§ **Collected material**:
......
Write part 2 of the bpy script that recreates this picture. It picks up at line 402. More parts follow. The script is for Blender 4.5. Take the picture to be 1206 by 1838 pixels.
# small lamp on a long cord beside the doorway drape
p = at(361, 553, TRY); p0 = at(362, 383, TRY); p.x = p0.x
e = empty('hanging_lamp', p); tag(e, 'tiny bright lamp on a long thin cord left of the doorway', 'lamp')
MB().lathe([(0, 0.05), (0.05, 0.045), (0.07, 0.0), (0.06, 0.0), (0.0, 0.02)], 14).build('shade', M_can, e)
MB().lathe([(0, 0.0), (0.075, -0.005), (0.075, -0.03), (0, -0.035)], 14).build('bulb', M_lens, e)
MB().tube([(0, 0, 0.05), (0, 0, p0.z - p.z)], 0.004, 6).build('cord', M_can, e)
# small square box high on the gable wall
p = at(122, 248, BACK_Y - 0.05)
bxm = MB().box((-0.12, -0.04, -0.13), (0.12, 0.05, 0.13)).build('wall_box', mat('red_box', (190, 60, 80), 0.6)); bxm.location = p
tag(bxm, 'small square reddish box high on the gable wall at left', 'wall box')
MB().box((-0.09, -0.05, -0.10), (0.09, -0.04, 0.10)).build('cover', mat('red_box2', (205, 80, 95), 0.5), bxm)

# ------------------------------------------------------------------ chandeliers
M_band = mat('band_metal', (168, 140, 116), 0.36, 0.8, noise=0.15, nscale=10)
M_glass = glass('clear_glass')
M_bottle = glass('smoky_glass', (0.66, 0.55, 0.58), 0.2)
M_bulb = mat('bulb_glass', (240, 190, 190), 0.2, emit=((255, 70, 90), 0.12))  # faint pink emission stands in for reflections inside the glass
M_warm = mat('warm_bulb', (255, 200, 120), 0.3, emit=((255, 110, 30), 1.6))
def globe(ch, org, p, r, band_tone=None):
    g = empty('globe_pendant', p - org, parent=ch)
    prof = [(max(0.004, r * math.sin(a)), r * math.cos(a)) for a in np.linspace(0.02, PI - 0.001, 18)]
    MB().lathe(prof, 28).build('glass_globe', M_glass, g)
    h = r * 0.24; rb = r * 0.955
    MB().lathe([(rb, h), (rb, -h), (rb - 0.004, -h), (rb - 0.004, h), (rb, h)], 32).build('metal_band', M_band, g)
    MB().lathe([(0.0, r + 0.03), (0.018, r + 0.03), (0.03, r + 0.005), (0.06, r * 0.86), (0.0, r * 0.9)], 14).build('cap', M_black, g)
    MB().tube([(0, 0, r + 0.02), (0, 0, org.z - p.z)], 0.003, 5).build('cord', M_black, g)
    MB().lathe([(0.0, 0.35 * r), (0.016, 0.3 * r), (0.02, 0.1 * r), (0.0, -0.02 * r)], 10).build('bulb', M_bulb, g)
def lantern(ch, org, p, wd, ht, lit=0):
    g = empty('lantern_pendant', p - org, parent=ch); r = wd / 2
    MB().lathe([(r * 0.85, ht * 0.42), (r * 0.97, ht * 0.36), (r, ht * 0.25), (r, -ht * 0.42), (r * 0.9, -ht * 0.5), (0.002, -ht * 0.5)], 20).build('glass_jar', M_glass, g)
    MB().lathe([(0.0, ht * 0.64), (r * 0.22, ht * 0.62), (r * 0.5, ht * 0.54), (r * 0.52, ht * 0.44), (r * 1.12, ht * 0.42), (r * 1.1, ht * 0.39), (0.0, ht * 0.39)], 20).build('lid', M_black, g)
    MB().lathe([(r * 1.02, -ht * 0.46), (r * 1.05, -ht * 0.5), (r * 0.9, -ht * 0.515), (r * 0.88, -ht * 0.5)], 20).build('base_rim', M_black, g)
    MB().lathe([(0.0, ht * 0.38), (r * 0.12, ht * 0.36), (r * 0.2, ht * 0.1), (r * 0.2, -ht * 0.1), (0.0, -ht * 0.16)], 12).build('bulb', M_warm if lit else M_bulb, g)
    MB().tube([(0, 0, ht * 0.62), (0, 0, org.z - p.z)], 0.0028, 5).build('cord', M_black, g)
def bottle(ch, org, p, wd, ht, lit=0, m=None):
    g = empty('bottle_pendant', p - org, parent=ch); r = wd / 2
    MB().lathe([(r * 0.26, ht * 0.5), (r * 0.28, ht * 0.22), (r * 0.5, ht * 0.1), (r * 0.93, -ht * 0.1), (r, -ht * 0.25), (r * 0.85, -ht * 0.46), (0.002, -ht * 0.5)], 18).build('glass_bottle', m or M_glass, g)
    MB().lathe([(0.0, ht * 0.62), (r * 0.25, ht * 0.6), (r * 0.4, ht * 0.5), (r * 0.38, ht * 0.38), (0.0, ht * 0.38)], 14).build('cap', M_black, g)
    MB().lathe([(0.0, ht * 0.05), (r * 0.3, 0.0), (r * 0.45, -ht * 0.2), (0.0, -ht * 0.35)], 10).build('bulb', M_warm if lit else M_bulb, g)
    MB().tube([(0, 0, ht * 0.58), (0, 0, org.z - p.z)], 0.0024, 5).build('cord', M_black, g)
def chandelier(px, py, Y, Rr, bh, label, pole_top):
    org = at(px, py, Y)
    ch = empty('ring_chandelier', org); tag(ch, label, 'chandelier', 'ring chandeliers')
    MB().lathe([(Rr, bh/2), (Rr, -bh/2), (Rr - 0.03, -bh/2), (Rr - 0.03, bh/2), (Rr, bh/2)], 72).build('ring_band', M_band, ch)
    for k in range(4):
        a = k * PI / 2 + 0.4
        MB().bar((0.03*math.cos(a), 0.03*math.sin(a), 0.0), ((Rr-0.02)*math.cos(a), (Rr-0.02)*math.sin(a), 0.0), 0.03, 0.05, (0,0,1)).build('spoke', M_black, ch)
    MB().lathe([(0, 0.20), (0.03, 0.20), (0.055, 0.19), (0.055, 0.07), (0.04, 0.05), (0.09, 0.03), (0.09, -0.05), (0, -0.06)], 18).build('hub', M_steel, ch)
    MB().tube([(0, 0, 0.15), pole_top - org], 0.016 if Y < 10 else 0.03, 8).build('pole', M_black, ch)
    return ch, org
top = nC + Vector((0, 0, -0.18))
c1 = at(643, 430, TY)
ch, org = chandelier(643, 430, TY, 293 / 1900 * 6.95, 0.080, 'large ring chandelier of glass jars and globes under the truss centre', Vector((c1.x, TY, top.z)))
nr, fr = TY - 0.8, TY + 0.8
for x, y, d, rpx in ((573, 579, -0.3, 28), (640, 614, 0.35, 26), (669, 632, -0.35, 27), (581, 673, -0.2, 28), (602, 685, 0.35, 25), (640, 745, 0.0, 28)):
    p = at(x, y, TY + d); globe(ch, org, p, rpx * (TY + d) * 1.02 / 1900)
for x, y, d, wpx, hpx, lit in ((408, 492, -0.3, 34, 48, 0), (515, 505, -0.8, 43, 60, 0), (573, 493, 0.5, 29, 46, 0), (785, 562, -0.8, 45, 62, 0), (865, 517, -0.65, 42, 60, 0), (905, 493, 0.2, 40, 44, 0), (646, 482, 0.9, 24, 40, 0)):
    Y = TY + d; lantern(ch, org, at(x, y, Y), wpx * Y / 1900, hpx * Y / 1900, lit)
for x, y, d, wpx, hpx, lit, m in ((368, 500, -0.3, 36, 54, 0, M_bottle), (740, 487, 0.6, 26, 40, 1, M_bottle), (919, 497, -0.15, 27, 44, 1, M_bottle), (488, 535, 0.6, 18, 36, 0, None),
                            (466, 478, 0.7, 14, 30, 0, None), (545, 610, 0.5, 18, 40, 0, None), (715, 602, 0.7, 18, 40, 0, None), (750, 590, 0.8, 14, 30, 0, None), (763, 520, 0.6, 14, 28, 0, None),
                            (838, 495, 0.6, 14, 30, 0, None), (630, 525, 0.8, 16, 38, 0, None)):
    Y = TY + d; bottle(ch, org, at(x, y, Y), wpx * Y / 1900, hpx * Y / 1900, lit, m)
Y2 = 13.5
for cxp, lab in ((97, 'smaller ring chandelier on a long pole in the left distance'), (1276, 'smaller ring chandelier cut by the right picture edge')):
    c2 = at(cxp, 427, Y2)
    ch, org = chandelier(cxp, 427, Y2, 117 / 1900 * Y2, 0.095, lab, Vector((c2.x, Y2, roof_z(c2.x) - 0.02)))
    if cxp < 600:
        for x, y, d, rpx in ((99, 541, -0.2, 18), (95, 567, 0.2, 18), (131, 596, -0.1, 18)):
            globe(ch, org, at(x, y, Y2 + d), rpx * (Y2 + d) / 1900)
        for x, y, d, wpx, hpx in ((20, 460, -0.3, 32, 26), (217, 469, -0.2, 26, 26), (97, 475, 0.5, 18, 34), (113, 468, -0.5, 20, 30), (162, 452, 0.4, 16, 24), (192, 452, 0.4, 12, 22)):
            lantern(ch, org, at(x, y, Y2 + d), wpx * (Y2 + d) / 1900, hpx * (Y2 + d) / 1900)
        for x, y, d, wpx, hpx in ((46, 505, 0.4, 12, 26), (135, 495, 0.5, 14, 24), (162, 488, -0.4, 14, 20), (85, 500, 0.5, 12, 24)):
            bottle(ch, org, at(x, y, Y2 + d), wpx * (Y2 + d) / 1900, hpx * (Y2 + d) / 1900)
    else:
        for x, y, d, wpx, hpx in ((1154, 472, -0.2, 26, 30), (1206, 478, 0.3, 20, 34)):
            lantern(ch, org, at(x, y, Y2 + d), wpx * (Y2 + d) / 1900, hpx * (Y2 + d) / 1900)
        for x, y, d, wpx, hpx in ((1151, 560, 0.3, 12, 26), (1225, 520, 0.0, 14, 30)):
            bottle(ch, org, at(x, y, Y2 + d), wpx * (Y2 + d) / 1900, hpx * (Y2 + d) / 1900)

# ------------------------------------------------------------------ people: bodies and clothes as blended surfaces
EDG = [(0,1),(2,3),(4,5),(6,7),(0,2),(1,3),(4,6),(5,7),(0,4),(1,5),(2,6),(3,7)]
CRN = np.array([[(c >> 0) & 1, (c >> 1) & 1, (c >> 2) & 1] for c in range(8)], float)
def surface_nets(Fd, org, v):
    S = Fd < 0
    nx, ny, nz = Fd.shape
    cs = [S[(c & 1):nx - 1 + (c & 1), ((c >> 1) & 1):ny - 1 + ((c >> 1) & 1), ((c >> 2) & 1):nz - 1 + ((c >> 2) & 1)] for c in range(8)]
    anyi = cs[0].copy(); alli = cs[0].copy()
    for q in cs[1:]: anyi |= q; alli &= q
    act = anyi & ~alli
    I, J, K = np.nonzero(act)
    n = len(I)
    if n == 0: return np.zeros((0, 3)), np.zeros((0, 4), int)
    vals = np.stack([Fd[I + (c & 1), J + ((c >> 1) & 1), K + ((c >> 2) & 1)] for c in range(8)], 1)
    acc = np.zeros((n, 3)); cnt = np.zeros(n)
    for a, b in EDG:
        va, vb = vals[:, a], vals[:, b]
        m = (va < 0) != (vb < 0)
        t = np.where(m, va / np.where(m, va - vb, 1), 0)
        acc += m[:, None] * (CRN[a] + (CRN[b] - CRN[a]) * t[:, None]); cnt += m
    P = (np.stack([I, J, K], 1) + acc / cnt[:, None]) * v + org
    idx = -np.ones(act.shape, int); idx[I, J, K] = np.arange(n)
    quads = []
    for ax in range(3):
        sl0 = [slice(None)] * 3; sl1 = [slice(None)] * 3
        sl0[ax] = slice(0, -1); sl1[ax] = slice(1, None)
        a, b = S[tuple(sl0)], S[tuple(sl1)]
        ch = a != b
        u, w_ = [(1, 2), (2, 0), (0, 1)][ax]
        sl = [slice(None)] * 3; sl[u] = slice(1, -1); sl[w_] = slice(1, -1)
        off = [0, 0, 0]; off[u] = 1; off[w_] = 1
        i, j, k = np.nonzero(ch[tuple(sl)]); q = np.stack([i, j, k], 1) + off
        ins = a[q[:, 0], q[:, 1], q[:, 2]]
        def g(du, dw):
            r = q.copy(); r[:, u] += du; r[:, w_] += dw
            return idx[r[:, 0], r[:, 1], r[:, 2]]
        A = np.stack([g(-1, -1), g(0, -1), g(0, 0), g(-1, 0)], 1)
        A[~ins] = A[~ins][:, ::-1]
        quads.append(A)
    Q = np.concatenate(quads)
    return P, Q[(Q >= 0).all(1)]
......
§ **What the task requires**: Lines from the beginning of the data above through the line containing "95), 0.5), bxm)" are to be returned exactly, and no others.

§ **Right answer**:
Write part 2 of the bpy script that recreates this picture. It picks up at line 402. More parts follow. The script is for Blender 4.5. Take the picture to be 1206 by 1838 pixels.
# small lamp on a long cord beside the doorway drape
p = at(361, 553, TRY); p0 = at(362, 383, TRY); p.x = p0.x
e = empty('hanging_lamp', p); tag(e, 'tiny bright lamp on a long thin cord left of the doorway', 'lamp')
MB().lathe([(0, 0.05), (0.05, 0.045), (0.07, 0.0), (0.06, 0.0), (0.0, 0.02)], 14).build('shade', M_can, e)
MB().lathe([(0, 0.0), (0.075, -0.005), (0.075, -0.03), (0, -0.035)], 14).build('bulb', M_lens, e)
MB().tube([(0, 0, 0.05), (0, 0, p0.z - p.z)], 0.004, 6).build('cord', M_can, e)
# small square box high on the gable wall
p = at(122, 248, BACK_Y - 0.05)
bxm = MB().box((-0.12, -0.04, -0.13), (0.12, 0.05, 0.13)).build('wall_box', mat('red_box', (190, 60, 80), 0.6)); bxm.location = p
tag(bxm, 'small square reddish box high on the gable wall at left', 'wall box')
MB().box((-0.09, -0.05, -0.10), (0.09, -0.04, 0.10)).build('cover', mat('red_box2', (205, 80, 95), 0.5), bxm)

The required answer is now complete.